First, may I just say that we are determined to respect the outcome of the referendum? Indeed, colleagues across the House, including some who now argue against it, at the time said this was a once-in-a-generation vote. Well, let’s get together; let’s respect the outcome of the referendum. And I have to say to the hon. Lady that I wish she was a bit more positive about our future as a country. I have outlined the fact that we lead the world in very many institutions; that will absolutely continue, and I hope that she will find that she is able to be a little bit more positive about our future.

The hon. Lady may recall that in the aftermath of the vote to leave many people said that the economy would turn down and we would lose jobs. That is not what has happened: the economy has stayed strong; employment is at record levels.

In DFID, our ultimate goal in tackling poverty is to support countries to help themselves and meet the sustainable development goals, to become economically self-sustaining and our trading partners of the future. I want developing countries to trade their way out of needing aid.

Of course the shadow Chancellor sees business as the enemy; that is his stated position. We do not; we see it as an enabler. The private sector has had the biggest impact in tackling poverty in the developing world in the last 100 years, and this Government, as my hon. Friend John Howell said, are relentlessly pursuing free trade agreements; these will benefit businesses and consumers in Britain and in the developing world.

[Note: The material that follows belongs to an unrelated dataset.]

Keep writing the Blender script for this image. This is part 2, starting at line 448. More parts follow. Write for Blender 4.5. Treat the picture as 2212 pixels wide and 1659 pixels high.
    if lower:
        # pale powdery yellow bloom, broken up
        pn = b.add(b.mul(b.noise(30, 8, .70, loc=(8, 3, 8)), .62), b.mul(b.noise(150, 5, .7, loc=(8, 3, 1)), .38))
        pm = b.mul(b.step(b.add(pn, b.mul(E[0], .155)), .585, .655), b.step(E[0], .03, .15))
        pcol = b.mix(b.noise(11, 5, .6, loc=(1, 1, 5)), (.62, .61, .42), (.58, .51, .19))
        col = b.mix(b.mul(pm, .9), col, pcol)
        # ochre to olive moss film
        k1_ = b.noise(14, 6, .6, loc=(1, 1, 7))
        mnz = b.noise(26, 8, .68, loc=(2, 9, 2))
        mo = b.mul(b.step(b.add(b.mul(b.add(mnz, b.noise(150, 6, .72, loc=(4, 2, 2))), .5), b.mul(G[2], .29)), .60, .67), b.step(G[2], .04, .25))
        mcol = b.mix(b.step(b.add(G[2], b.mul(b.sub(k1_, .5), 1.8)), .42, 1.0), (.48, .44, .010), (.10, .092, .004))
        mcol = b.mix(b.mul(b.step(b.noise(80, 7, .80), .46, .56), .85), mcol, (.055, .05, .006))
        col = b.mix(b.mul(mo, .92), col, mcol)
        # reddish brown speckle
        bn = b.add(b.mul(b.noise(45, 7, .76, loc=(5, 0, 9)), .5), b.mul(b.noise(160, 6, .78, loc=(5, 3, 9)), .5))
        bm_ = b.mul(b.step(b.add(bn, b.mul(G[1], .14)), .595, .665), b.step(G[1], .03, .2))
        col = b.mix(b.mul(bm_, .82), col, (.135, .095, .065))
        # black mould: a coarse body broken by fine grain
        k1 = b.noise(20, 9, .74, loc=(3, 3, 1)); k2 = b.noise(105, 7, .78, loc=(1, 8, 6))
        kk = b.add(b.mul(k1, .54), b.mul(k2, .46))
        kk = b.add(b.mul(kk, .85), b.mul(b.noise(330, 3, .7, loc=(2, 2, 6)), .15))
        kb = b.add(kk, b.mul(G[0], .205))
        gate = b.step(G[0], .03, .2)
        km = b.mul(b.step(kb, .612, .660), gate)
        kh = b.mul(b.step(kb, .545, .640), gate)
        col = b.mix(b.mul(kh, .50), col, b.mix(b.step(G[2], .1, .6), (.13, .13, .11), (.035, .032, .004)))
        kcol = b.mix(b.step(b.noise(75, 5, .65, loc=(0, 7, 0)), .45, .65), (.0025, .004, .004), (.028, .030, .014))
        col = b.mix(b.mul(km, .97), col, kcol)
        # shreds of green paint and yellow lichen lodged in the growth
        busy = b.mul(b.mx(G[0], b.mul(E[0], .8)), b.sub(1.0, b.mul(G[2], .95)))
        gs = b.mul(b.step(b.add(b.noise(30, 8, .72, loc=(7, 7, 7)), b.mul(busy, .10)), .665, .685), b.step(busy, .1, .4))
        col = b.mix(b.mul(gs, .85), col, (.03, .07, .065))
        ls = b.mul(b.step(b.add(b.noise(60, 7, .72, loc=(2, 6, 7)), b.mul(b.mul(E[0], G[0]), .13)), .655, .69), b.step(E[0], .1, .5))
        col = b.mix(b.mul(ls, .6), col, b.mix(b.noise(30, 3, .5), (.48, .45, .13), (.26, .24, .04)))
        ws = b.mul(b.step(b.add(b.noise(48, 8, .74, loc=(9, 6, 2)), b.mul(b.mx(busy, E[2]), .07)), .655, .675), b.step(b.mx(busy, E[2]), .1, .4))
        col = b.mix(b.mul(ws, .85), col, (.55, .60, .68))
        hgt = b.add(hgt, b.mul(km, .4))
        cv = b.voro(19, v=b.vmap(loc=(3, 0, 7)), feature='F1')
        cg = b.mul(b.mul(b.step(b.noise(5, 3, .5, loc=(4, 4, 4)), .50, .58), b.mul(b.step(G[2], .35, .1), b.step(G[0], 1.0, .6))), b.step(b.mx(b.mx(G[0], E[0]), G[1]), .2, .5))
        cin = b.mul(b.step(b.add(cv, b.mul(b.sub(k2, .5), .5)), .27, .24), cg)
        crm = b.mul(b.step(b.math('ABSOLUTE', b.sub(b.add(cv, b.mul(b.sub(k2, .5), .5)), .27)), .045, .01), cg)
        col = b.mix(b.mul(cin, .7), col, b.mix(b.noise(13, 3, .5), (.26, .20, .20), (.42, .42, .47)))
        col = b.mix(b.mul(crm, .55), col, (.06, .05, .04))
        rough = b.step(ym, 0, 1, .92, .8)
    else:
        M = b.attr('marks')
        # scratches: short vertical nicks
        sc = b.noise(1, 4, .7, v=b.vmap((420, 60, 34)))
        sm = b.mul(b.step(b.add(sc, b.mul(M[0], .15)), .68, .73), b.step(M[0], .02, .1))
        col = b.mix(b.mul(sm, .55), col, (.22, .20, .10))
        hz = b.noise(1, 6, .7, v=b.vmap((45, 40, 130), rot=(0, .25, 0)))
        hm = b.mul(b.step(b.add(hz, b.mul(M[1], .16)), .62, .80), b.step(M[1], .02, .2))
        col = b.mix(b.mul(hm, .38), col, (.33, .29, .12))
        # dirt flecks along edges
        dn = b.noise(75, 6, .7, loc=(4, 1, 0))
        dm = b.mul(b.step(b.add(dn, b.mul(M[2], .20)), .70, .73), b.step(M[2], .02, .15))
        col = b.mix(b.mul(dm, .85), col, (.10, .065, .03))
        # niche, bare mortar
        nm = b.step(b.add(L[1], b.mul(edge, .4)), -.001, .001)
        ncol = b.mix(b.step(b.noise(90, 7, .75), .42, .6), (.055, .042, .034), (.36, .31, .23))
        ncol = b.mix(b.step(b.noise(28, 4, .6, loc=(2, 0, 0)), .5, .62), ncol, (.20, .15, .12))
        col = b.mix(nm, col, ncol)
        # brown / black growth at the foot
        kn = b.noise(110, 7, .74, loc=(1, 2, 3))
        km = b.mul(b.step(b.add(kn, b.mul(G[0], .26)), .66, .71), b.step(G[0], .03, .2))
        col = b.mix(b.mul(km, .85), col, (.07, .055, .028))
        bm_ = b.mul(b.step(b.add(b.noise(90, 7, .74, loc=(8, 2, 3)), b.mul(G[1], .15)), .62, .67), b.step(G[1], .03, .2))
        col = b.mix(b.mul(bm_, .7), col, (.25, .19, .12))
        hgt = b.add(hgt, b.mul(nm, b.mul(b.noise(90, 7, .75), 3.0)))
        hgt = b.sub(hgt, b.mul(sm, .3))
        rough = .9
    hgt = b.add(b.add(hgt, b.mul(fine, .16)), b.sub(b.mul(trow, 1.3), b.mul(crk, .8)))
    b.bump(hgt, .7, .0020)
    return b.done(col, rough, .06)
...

Governments around the world collectively spend around $140 billion every year on aid. However, the United Nations estimates that an additional $2.5 trillion is required annually in developing countries to meet the sustainable development goals. That investment gap needs to be met largely by the private sector. That is why I have established an International Development Infrastructure Commission to advise on how we can mobilise additional private sector funds.

But global Britain is about more than Brexit or free trade; it is also about the role we have to play in tackling some of the biggest issues facing our world.